As the days shorten and Halloween approaches we travel some sinister paths

Dartmoor’s corpse roads

Originally these routes were used to carry the dead to their final resting places. Known as the ‘corpse roads,’ they are now solely trodden on by the living (we think). Try the 20 km (13 miles) Lych Way, infamous for phantom sightings and stream crossings (thought to confuse ghosts from following one back home).

Hike by the Skirrid Inn, Abergavenny, South Wales

The Skirrid Mountain Inn near Abergavenny is Wales’ oldest inn and one with the most gruesome past. Nearly 200 people have been hanged here since records were first kept, dating back to 1110. The pub is an excellent starting point for a walk up the Skirrid (Ysgyryd Fawr) – a fine little hill to climb.

Black Dog Woods, Wiltshire

Wiltshire is a county where the P.K.E. Meter (Ghostbusters reference) goes whirr whirr whirr. Megalithic monuments, historical cross roads and haunted inns make for excellent haunted walking territory. Then there’s the recurring folklore of the Black Dog. An eight-mile walk starting from Cley Hill, Warminster, passing through Noridge Woods and Black Dog Woods should get your hearts racing.

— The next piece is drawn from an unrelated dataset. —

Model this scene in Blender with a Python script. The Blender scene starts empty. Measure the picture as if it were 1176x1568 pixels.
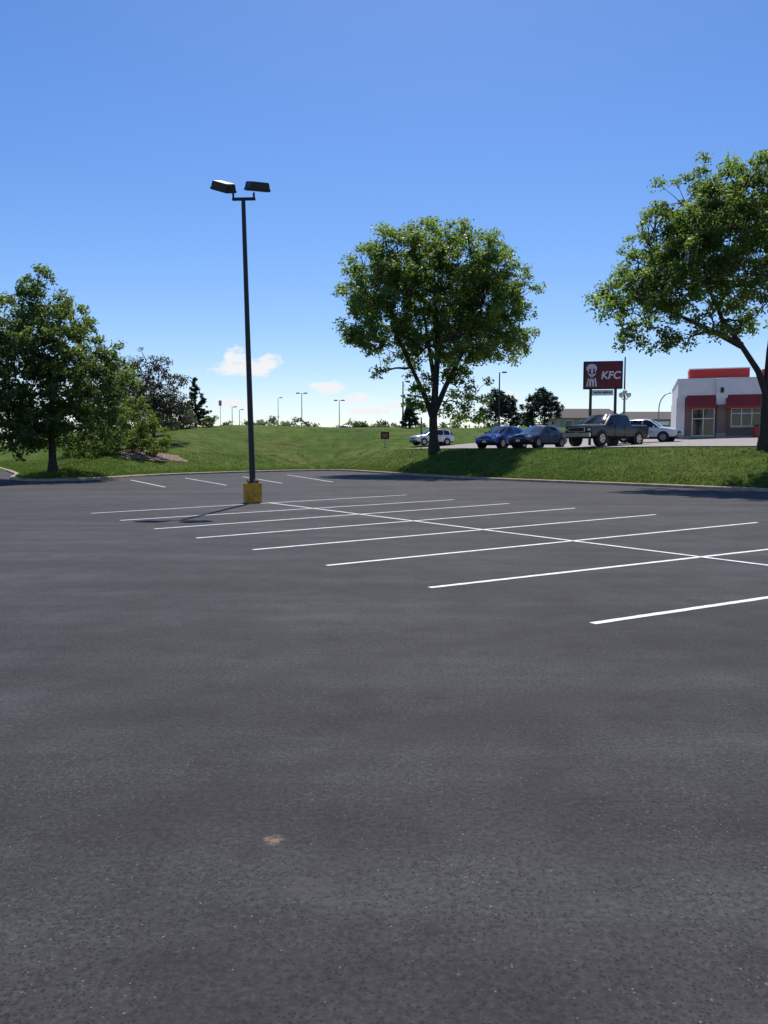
import bpy, bmesh, math, random
import numpy as np
from mathutils import Vector, Matrix
R=math.radians
random.seed(7); rng=np.random.default_rng(7)
scene=bpy.context.scene
scene.view_settings.view_transform='Standard'
try: scene.view_settings.look='None'
except Exception: pass
scene.view_settings.exposure=0
SUN_EL=55.5; SUN_AZ=4.0

# ------------------------------------------------------------ materials
def new_mat(name):
    m=bpy.data.materials.new(name); m.use_nodes=True
    nt=m.node_tree; b=nt.nodes['Principled BSDF']
    return m,nt,b
def mat(name,c,rough=.6,var=.12,scale=6.0,metal=0.0,spec=.5,coat=0.0,bump=0.0):
    m,nt,b=new_mat(name)
    tc=nt.nodes.new('ShaderNodeTexCoord'); n=nt.nodes.new('ShaderNodeTexNoise')
    n.inputs['Scale'].default_value=scale; n.inputs['Detail'].default_value=4
    nt.links.new(tc.outputs['Object'],n.inputs['Vector'])
    r=nt.nodes.new('ShaderNodeValToRGB')
    r.color_ramp.elements[0].position=.3; r.color_ramp.elements[1].position=.7
    r.color_ramp.elements[0].color=(*[x*(1-var) for x in c],1)
    r.color_ramp.elements[1].color=(*[min(1,x*(1+var)) for x in c],1)
    nt.links.new(n.outputs['Fac'],r.inputs['Fac']); nt.links.new(r.outputs['Color'],b.inputs['Base Color'])
    b.inputs['Roughness'].default_value=rough; b.inputs['Metallic'].default_value=metal
    b.inputs['Specular IOR Level'].default_value=spec; b.inputs['Coat Weight'].default_value=coat
    b.inputs['Coat Roughness'].default_value=.05
    if bump>0:
        bp=nt.nodes.new('ShaderNodeBump'); bp.inputs['Strength'].default_value=bump
        nt.links.new(n.outputs['Fac'],bp.inputs['Height']); nt.links.new(bp.outputs['Normal'],b.inputs['Normal'])
    return m
def N(nt,t,**k):
    n=nt.nodes.new(t)
    for a,v in k.items(): setattr(n,a,v)
    return n
def noise(nt,vec,scale,detail=4,rough=.5):
    n=N(nt,'ShaderNodeTexNoise'); n.inputs['Scale'].default_value=scale
    n.inputs['Detail'].default_value=detail; n.inputs['Roughness'].default_value=rough
    nt.links.new(vec,n.inputs['Vector']); return n.outputs['Fac']
def ramp(nt,fac,stops):
    r=N(nt,'ShaderNodeValToRGB'); cr=r.color_ramp
    while len(cr.elements)<len(stops): cr.elements.new(.5)
    for e,(p,c) in zip(cr.elements,stops):
        e.position=p; e.color=(c,c,c,1) if not hasattr(c,'__len__') else (*c,1)
    nt.links.new(fac,r.inputs['Fac']); return r.outputs['Color']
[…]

Castle Fraser, Aberdeenshire

Apparently a young princess was murdered at Castle Fraser, her body was dragged down the stone stairs staining them with blood. The blood could not be removed so wood panelling was made to cover the stain – the panelling is still there today. You can hike through the estates’ woods. The Forestry Commission for Scotland publish a ‘Forests of Aberdeenshire’ guide.